### Directions
Leave out the pictures and print only the lines from the one with "M['wire'] = mat('zinc_wire', (.72,.74,.78), .35, .35)" through the one with "hp_ = [on(a, b, 0, -1.0)", exactly as they are.

Records
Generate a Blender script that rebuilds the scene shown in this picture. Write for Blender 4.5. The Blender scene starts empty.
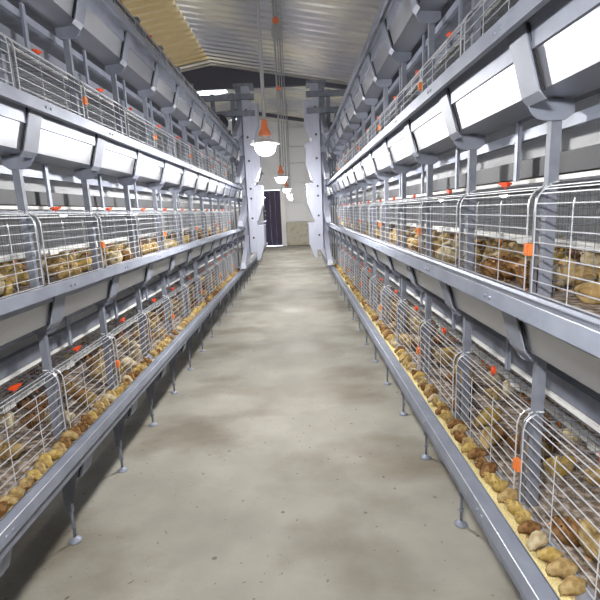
import bpy, math, random
from mathutils import Vector, Matrix
random.seed(7)
S = bpy.context.scene
COL = S.collection
PI = math.pi

# ------------------------------------------------------------------ materials
def mat(name, color, rough=.5, metal=0., noise=None, bump=None, emit=None, spec=None, transl=0., coat=0.):
    m = bpy.data.materials.new(name); m.use_nodes = True
    nt = m.node_tree; N = nt.nodes; L = nt.links
    b = N['Principled BSDF']
    b.inputs['Base Color'].default_value = (*color, 1)
    b.inputs['Roughness'].default_value = rough
    b.inputs['Metallic'].default_value = metal
    if spec is not None: b.inputs['Specular IOR Level'].default_value = spec
    tc = N.new('ShaderNodeTexCoord')
    if noise:
        c2, sc, lo, hi = noise[:4]
        n = N.new('ShaderNodeTexNoise'); n.inputs['Scale'].default_value = sc; n.inputs['Detail'].default_value = 5
        L.new(tc.outputs['Object'], n.inputs['Vector'])
        r = N.new('ShaderNodeValToRGB')
        r.color_ramp.elements[0].position = lo; r.color_ramp.elements[0].color = (*color, 1)
        r.color_ramp.elements[1].position = hi; r.color_ramp.elements[1].color = (*c2, 1)
        L.new(n.outputs['Fac'], r.inputs['Fac']); L.new(r.outputs['Color'], b.inputs['Base Color'])
    if bump:
        sc, st, dist = bump
        n2 = N.new('ShaderNodeTexNoise'); n2.inputs['Scale'].default_value = sc; n2.inputs['Detail'].default_value = 4
        L.new(tc.outputs['Object'], n2.inputs['Vector'])
        bp = N.new('ShaderNodeBump'); bp.inputs['Strength'].default_value = st; bp.inputs['Distance'].default_value = dist
        L.new(n2.outputs['Fac'], bp.inputs['Height']); L.new(bp.outputs['Normal'], b.inputs['Normal'])
    if emit:
        b.inputs['Emission Color'].default_value = (*emit[0], 1); b.inputs['Emission Strength'].default_value = emit[1]
    if transl:
        t = N.new('ShaderNodeBsdfTranslucent'); t.inputs['Color'].default_value = (*color, 1)
        mx = N.new('ShaderNodeMixShader'); mx.inputs['Fac'].default_value = transl
        out = N['Material Output']
        L.new(b.outputs[0], mx.inputs[1]); L.new(t.outputs[0], mx.inputs[2]); L.new(mx.outputs[0], out.inputs['Surface'])
    return m

M = {}
M['galv'] = mat('galvanised_steel', (.27,.295,.37), .50, .2, noise=((.34,.37,.45), 9, .35, .7))
M['apron'] = mat('galvanised_sheet', (.44,.45,.49), .36, .88, noise=((.49,.50,.535), 4, .3, .75))
M['flange'] = mat('galvanised_bracket', (.23,.25,.315), .55, .1, noise=((.29,.315,.385), 9, .35, .7))
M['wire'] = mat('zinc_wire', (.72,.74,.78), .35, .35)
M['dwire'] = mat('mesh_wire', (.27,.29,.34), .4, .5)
M['shade_bolt'] = mat('recess_shade_and_bolt_steel', (.05,.052,.06), .6, .1)  # dark bolts; also recess shade painted on one side channel
M['post'] = mat('post_steel', (.20,.215,.265), .58, .1, noise=((.27,.29,.345), 14, .35, .7))
M['black'] = mat('seam_shade', (.02,.02,.025), .7)
M['white'] = mat('white_pvc', (.82,.82,.80), .35)
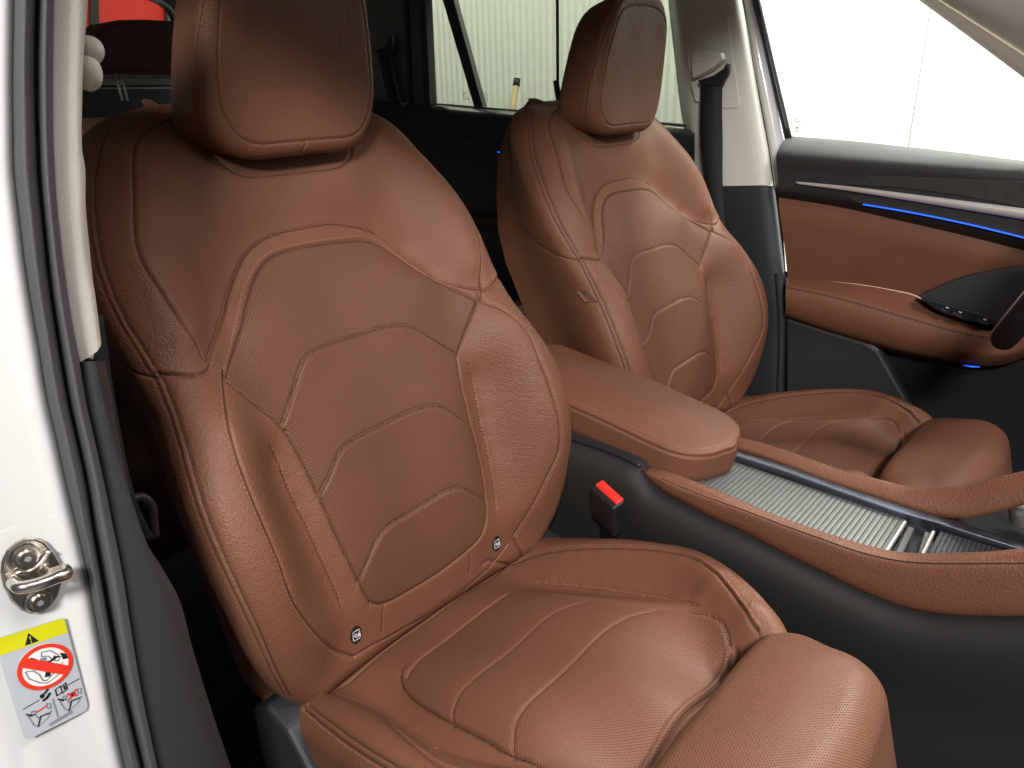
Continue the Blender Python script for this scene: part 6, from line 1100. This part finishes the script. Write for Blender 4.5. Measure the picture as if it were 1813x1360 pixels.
tube('rim_inlay', [p + .003 * (cw - p) / np.linalg.norm(cw - p) + nrm_ * .0135 for p in shp], .0050, M['chrome'], sw, closed=True, seg=10)
blob('hub', cw - nrm_ * .03, (.035, .07, .06), M['satin'], sw)
for a in (math.pi / 2, -math.pi / 2, 0): tube('spoke', [cw - nrm_ * .02, rp(.165, a)], .012, M['satin'], sw, flat=.5)
# ------------------------------------------------------------ rear seat
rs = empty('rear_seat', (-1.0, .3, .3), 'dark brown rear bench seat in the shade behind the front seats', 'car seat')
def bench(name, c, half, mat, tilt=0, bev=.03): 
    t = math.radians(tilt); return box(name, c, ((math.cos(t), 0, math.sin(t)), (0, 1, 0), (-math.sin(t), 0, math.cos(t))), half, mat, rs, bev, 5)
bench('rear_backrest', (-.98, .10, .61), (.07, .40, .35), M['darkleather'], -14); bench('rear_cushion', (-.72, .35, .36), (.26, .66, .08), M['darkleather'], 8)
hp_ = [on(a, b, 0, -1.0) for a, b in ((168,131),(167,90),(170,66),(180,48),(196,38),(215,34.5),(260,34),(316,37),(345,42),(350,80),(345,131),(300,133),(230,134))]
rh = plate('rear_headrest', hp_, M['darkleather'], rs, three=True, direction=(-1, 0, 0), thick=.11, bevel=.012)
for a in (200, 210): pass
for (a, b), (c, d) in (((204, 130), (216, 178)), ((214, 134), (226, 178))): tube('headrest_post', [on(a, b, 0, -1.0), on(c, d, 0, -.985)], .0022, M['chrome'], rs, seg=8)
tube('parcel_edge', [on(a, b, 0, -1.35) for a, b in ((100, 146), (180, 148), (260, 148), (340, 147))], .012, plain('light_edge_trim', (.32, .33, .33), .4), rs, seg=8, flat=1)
tube('parcel_line', [on(a, b, 0, -1.2) for a, b in ((100, 152), (180, 153), (260, 152), (340, 151))], .0018, M['slate'], rs, seg=6)
# tailgate with its window, seen at the upper left
yz = lambda P, x: [on(a, b, 0, x) for a, b in P]
wx = -1.95
wnd = [(60,140),(100,-60),(250,-6),(270,-2),(288,5),(300,14),(309,26),(316,44),(318,60),(318,140)]
outer = [(60,260),(40,-160),(700,-160),(700,260)]
op, wp = yz(outer, wx), yz(wnd, wx)
fr_ = [(40,-160),(700,-160),(700,260),(318,260),(318,60),(316,44),(309,26),(300,14),(288,5),(270,-2),(250,-6),(100,-60)]
tg = plate('tailgate', yz(fr_, wx), M['satin'], body, three=True, direction=(-1, 0, 0), thick=.04, bevel=0)
plate('tailgate_lower', yz([(40,120),(318,120),(318,420),(40,420)], wx + .01), M['satin'], tg, three=True, direction=(-1, 0, 0), thick=.04, bevel=0)
tube('window_edge', yz(wnd[1:-1], wx + .006), .006, plain('grey_window_edge', (.35, .34, .34), .35), tg, seg=8, n=50)
plate('rear_glass', yz(wnd, wx - .02), M['privacy'], tg, three=True, direction=(-1, 0, 0), thick=.004, bevel=0)
# ------------------------------------------------------------ garage
tag(plate('garage_floor', [(-9, -6, -.35), (6, -6, -.35), (6, 4, -.35), (-9, 4, -.35)], M['concrete'], None, three=True, direction=(0, 0, -1), thick=.05, bevel=0), kind='structure')
gw = empty('garage_wall', (-1.5, 3.2, 0), 'pale ribbed panel wall of the garage beyond the car windows', 'wall')
YW = 3.2; a_ = on(988, 0, 1, YW)[0]; b_ = on(1648, 0, 1, YW)[0] + .003
def ribbed(x0, x1):
    xs_ = np.arange(x0, x1, .0125); k = np.arange(len(xs_)); z = np.where(k % 4 < 2, 0, .004); V = []
    for x, d in zip(xs_, z): V += [(x, YW - d, -.35), (x, YW - d, 4.2)]
    return mesh_np('wall_panel', V, [[2 * i, 2 * i + 1, 2 * i + 3, 2 * i + 2][::-1] for i in range(len(xs_) - 1)], M['panel'], gw, smooth=False)
ribbed(-7.5, a_ - .006); ribbed(a_ + .006, b_ - .43)
plate('wall_panel', [(b_ - .44, YW, -.35), (b_ - .002, YW, -.35), (b_ - .002, YW, 4.2), (b_ - .44, YW, 4.2)], M['panel'], gw, three=True, direction=(0, 1, 0), thick=.03, bevel=0)
plate('wall_panel', [(b_ + .002, YW, -.35), (4.5, YW, -.35), (4.5, YW, 4.2), (b_ + .002, YW, 4.2)], M['panel'], gw, three=True, direction=(0, 1, 0), thick=.03, bevel=0)
plate('panel_joint', [(-7.5, YW + .035, -.35), (4.5, YW + .035, -.35), (4.5, YW + .035, 4.2), (-7.5, YW + .035, 4.2)], M['satin'], gw, three=True, direction=(0, 1, 0), thick=.02, bevel=0)
br = empty('broom', tuple(on(905, 195, 1, YW - .2)), 'pale wooden broom stick with a dark cap leaning on the garage wall', 'broom')
tube('stick', [on(893, 330, 1, YW - .3), on(908, 190, 1, YW - .2), on(914, 152, 1, YW - .1)], .017, M['broomwood'], br, seg=10)
tube('cap', [on(914, 153, 1, YW - .1), on(915.5, 139, 1, YW - .09)], .021, M['ink'], br, seg=10)
tube('tip', [on(915.5, 140, 1, YW - .09), on(916, 135, 1, YW - .085)], .012, M['chrome'], br, seg=10)
rt_ = empty('red_tarpaulin', (-4.6, 1.6, .5), 'red sheeting with a black stripe seen through the rear window', 'tarpaulin')
plate('sheet', yz([(60,-60),(278,-60),(300,60),(300,140),(60,140)], -4.8), M['redpaint'], rt_, three=True, direction=(-1, 0, 0), thick=.05, bevel=0)
plate('stripe', yz([(160,-40),(174,-40),(176,60),(184,90),(170,90),(160,40)], -4.77), M['ink'], rt_, three=True, direction=(-1, 0, 0), thick=.02, bevel=0)
plate('stripe', yz([(291,-40),(295,-40),(300,100),(296,100)], -4.77), M['ink'], rt_, three=True, direction=(-1, 0, 0), thick=.02, bevel=0)
gr = empty('garage_rear_wall', (-5.2, 1, 0), 'grey rear wall of the garage far behind the car', 'wall')
plate('wall_panel', [(-7.5, -3, -.35), (-7.5, 3.2, -.35), (-7.5, 3.2, 4.2), (-7.5, -3, 4.2)], M['concrete'], gr, three=True, direction=(-1, 0, 0), thick=.05, bevel=0)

### Reply
M['wire'] = mat('zinc_wire', (.72,.74,.78), .35, .35)
M['dwire'] = mat('mesh_wire', (.27,.29,.34), .4, .5)
M['shade_bolt'] = mat('recess_shade_and_bolt_steel', (.05,.052,.06), .6, .1)  # dark bolts; also recess shade painted on one side channel
M['post'] = mat('post_steel', (.20,.215,.265), .58, .1, noise=((.27,.29,.345), 14, .35, .7))
M['black'] = mat('seam_shade', (.02,.02,.025), .7)
M['white'] = mat('white_pvc', (.82,.82,.80), .35)
Continue the Blender Python script for this scene: part 6, from line 1100. This part finishes the script. Write for Blender 4.5. Measure the picture as if it were 1813x1360 pixels.
tube('rim_inlay', [p + .003 * (cw - p) / np.linalg.norm(cw - p) + nrm_ * .0135 for p in shp], .0050, M['chrome'], sw, closed=True, seg=10)
blob('hub', cw - nrm_ * .03, (.035, .07, .06), M['satin'], sw)
for a in (math.pi / 2, -math.pi / 2, 0): tube('spoke', [cw - nrm_ * .02, rp(.165, a)], .012, M['satin'], sw, flat=.5)
# ------------------------------------------------------------ rear seat
rs = empty('rear_seat', (-1.0, .3, .3), 'dark brown rear bench seat in the shade behind the front seats', 'car seat')
def bench(name, c, half, mat, tilt=0, bev=.03): 
    t = math.radians(tilt); return box(name, c, ((math.cos(t), 0, math.sin(t)), (0, 1, 0), (-math.sin(t), 0, math.cos(t))), half, mat, rs, bev, 5)
bench('rear_backrest', (-.98, .10, .61), (.07, .40, .35), M['darkleather'], -14); bench('rear_cushion', (-.72, .35, .36), (.26, .66, .08), M['darkleather'], 8)
hp_ = [on(a, b, 0, -1.0) for a, b in ((168,131),(167,90),(170,66),(180,48),(196,38),(215,34.5),(260,34),(316,37),(345,42),(350,80),(345,131),(300,133),(230,134))]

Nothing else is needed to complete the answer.